- The Washington Times - Wednesday, November 8, 2006


Thousands flee Islamists, floods

MOGADISHU — Islamist gunmen and pro-government militia prepared for fresh fighting in southern Somalia yesterday, officials and witnesses said, as thousands fled likely clashes and floods.

The government-allied Juba Valley Alliance (JVA) said it was ready to defend itself from Islamist forces moving toward its stronghold in the Gedo region, which suffered floods overnight when rivers burst their banks, killing eight persons. “Islamic court militias are preparing to wage an attack on us here,” JVA commander Abdullahi Sheik Fartag told Agence France-Presse by telephone from Bardheere, about 215 miles west of Mogadishu.

Meanwhile, Somalia’s weak government and powerful Islamist movement opened a war of words over a new passport. The Islamists, who control Mogadishu and much of southern and central Somalia, said it would not be accepted. Somali Foreign Minister Ismail Mohamud Hurre said the new passport, computer-readable to comply with stricter international travel rules, “cannot be forged and it is important for all Somalis to apply for this version.”


China grants loans for infrastructure

MALABO — Days after hosting a high-profile summit with Africa, China has granted oil-rich Equatorial Guinea more than $2 billion in loans for infrastructure projects, officials here said yesterday.

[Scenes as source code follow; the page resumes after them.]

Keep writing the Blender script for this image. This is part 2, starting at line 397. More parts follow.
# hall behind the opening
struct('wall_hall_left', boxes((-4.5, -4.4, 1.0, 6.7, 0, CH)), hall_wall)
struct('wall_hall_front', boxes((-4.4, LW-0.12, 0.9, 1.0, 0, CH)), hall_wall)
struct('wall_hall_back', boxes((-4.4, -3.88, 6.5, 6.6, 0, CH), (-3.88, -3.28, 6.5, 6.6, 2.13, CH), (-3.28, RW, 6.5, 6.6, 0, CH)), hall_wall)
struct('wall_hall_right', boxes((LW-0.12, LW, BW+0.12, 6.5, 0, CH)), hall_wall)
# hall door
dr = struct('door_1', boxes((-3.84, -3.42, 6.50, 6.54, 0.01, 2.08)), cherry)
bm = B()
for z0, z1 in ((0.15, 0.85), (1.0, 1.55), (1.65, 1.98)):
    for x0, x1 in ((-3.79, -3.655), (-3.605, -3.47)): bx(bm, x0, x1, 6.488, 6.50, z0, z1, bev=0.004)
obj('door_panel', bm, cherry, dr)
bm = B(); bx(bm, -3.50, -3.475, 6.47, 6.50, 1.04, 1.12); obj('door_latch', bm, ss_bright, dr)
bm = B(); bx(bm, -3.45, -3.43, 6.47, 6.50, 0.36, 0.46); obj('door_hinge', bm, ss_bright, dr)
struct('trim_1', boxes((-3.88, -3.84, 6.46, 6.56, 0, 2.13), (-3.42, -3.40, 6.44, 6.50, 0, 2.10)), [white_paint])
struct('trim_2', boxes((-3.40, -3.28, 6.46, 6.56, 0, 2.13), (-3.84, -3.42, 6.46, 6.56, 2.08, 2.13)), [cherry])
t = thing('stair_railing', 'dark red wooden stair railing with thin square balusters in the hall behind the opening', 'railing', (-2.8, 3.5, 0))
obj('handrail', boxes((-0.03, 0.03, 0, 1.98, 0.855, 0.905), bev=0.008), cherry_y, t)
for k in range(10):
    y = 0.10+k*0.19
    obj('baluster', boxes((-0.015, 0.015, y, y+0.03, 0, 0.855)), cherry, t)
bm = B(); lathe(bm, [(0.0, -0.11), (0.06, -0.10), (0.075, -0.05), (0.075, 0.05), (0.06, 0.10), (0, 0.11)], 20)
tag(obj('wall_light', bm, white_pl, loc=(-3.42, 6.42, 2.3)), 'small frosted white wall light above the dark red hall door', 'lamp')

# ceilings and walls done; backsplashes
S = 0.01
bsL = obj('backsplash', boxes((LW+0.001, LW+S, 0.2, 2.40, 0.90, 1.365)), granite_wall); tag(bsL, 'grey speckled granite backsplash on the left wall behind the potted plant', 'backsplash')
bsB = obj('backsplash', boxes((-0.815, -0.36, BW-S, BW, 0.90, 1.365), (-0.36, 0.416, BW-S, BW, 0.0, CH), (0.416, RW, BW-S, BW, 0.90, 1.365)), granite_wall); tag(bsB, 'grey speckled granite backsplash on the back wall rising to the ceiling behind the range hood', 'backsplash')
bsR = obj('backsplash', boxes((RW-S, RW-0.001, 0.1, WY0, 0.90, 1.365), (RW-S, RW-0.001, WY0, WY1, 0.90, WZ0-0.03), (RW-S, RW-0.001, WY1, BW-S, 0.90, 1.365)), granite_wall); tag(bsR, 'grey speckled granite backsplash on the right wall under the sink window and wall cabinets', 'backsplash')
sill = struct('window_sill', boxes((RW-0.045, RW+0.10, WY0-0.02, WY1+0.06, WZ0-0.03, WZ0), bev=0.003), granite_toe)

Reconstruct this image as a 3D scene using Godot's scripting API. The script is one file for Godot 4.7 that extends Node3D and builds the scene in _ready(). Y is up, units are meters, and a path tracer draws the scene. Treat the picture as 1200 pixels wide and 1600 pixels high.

“It’s a line of interest-free credit, targeting development sectors that must be identified by the government in its efforts to modernize the country’s infrastructure and reinforce cooperation with China,” an official at the Guinean Foreign Ministry told Agence France-Presse.

Cooperation between Malabo and Beijing has improved dramatically since Equatorial Guinea became Africa’s third largest source of petroleum, after Nigeria and Angola. Chinese companies are already active in the hydrocarbon, construction and public-work sectors in the tiny central African country.

Weekly notes …

Congolese Vice President Jean-Pierre Bemba’s coalition said yesterday it had detected systematic cheating in partial results from an Oct. 29 election runoff against President Joseph Kabila. “We have noticed that when the results are published, they are not the same as the results in our possession,” Eve Bazaiba, spokeswoman for Mr. Bemba’s Union for the Nation, told reporters. … A Kenyan environmentalist and Nobel Peace Prize winner called on people around the world to plant 1 billion trees in the next year, saying yesterday the effort is a way ordinary citizens can fight global warming. Wangari Maathai, who in 2004 became the first black African woman to win a Nobel Prize in any category, urged participants to ensure the trees thrive long after they are planted. “It’s one thing to plant a tree; it’s another to make it survive,” she said.